Short task:
Your job is to retype all of the data word for word, leaving every image out.

Provided data:
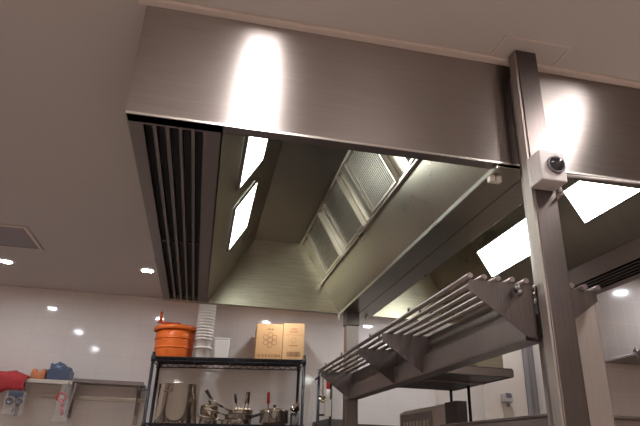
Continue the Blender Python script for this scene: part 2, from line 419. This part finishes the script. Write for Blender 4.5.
# dark cooking line at the back wall
t = thing('back_counter', (1.4, 5.0, ZF), 'dark back counter low along the tiled back wall', 'counter')
MB().box(1.20, 2.24, 4.72, 5.38, ZF, .225).build('cabinet', M['darksteel'], t)
MB().box(1.19, 2.25, 4.71, 5.385, .225, .245).build('worktop', M['darksteel'], t, bevel=.003)
MB().box(1.04, 1.185, 4.75, 5.38, ZF, .275).build('end_unit', M['darksteel'], t)
# soap dispenser on the cream wall
t = thing('soap_dispenser', (2.44, 4.35, .41), 'small grey soap dispenser on the cream wall', 'dispenser')
MB().box(2.405, 2.482, 4.33, 4.399, .44, .51).build('body', M['greyplastic'], t, bevel=.01)
MB().box(2.420, 2.468, 4.325, 4.37, .475, .512).build('cover', M['greydark'], t, bevel=.006)
MB().rod((2.443, 4.35, .44), (2.443, 4.35, .405), .018, .010).build('nozzle', M['greydark'], t)

# ------------------------------------------------------------------ right wall shelf
t = thing('wall_shelf', (3.0, 3.3, .65), 'grey shelf on the tiled wall at the right edge', 'shelf', None)
MB().box(2.72, 3.45, 3.18, 3.495, .655, .675).build('board', M['post'], t, bevel=.003)
MB().box(2.72, 3.45, 3.172, 3.18, .64, .69).build('front_lip', M['rack'], t)
b = MB(); b.prism([(3.20, .655), (3.495, .655), (3.495, .55), (3.47, .55)], 3.2, 3.206, 'X'); b.build('bracket', M['rack'], t)
q = thing('clamp', (2.70, 3.2, .69), 'small shiny steel clamp on the end of the right wall shelf', 'clamp')
MB().lathe([(.0, 0), (.016, .002), (.018, .012), (.012, .022), (0, .024)], (2.735, 3.20, .676), 16).build('cap', M['pot'], q)
MB().rod((2.735, 3.20, .698), (2.735, 3.20, .71), .006).build('pin', M['pot'], q)
t = thing('wall_pipe', (2.95, 3.45, .16), 'thin upright steel pipe low on the right tiled wall', 'pipe')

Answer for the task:
Continue the Blender Python script for this scene: part 2, from line 419. This part finishes the script. Write for Blender 4.5.
# dark cooking line at the back wall
t = thing('back_counter', (1.4, 5.0, ZF), 'dark back counter low along the tiled back wall', 'counter')
MB().box(1.20, 2.24, 4.72, 5.38, ZF, .225).build('cabinet', M['darksteel'], t)
MB().box(1.19, 2.25, 4.71, 5.385, .225, .245).build('worktop', M['darksteel'], t, bevel=.003)
MB().box(1.04, 1.185, 4.75, 5.38, ZF, .275).build('end_unit', M['darksteel'], t)
# soap dispenser on the cream wall
t = thing('soap_dispenser', (2.44, 4.35, .41), 'small grey soap dispenser on the cream wall', 'dispenser')
MB().box(2.405, 2.482, 4.33, 4.399, .44, .51).build('body', M['greyplastic'], t, bevel=.01)
MB().box(2.420, 2.468, 4.325, 4.37, .475, .512).build('cover', M['greydark'], t, bevel=.006)
MB().rod((2.443, 4.35, .44), (2.443, 4.35, .405), .018, .010).build('nozzle', M['greydark'], t)

# ------------------------------------------------------------------ right wall shelf
t = thing('wall_shelf', (3.0, 3.3, .65), 'grey shelf on the tiled wall at the right edge', 'shelf', None)
MB().box(2.72, 3.45, 3.18, 3.495, .655, .675).build('board', M['post'], t, bevel=.003)
MB().box(2.72, 3.45, 3.172, 3.18, .64, .69).build('front_lip', M['rack'], t)
b = MB(); b.prism([(3.20, .655), (3.495, .655), (3.495, .55), (3.47, .55)], 3.2, 3.206, 'X'); b.build('bracket', M['rack'], t)
q = thing('clamp', (2.70, 3.2, .69), 'small shiny steel clamp on the end of the right wall shelf', 'clamp')
MB().lathe([(.0, 0), (.016, .002), (.018, .012), (.012, .022), (0, .024)], (2.735, 3.20, .676), 16).build('cap', M['pot'], q)
MB().rod((2.735, 3.20, .698), (2.735, 3.20, .71), .006).build('pin', M['pot'], q)
t = thing('wall_pipe', (2.95, 3.45, .16), 'thin upright steel pipe low on the right tiled wall', 'pipe')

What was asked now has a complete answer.